1882 - Crime -- Jesse James dies April 3, 1882 at age 34 of a gunshot wound in the back of the head. A fugitive since the Northfield, Minnesota, bank robbery attempt of 1876, James had been living quietly at St. Joseph, Missouri, under the name Thomas Howard. The governor had offered a large reward for the capture of James dead or alive, James had befriended fellow outlaw Robert Ford, who had shot him to get the reward, and his murder inspired a ballad that would make future generations regard James as a Robin Hood figure.

The Hatfield-McCoy feud that had simmered for years in the southern Appalachians of West Virginia and eastern Kentucky boiled over in the election day shooting of Kentucky storekeeper Ellison Hatfield, brother of William Anderson "Devil Anse" Hatfield, 43, who mortally wounded Harmon McCoy of the Union Army while fighting with Confederate forces in the Civl War.

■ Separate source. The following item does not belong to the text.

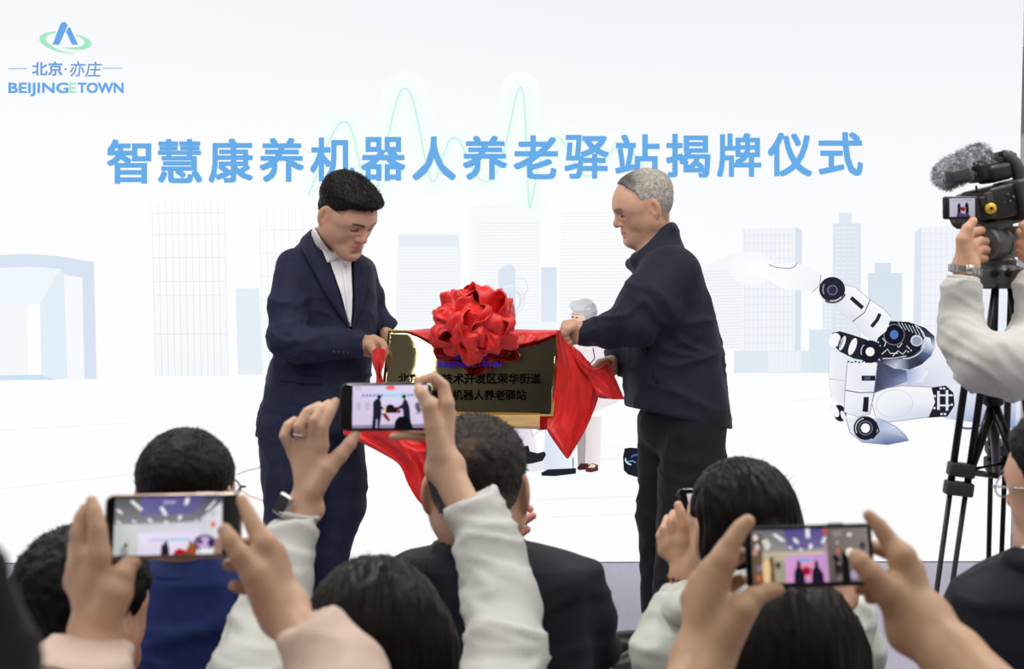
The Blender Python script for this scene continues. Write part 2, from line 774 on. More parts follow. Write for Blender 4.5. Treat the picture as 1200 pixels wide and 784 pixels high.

Hatfield's son Johnse had precipitated the quarrel by attempting to elope with Randall McCoy's daughter Rosanna, and when Ellison Hatfield died of his wounds three of McCoy's sons, captured earlier by an armed posse under Anse Hatfield, were murdered in retaliation, beginning a blood-bath that would continue for years as local influence was used to obtain quick release of any arrested participants.

Kentucky authorities would invade West Virginia in 1888 and would seize several Hatfields, ending open warfare between the clans. "Devil Anse" Hatfield would live until late in 1921.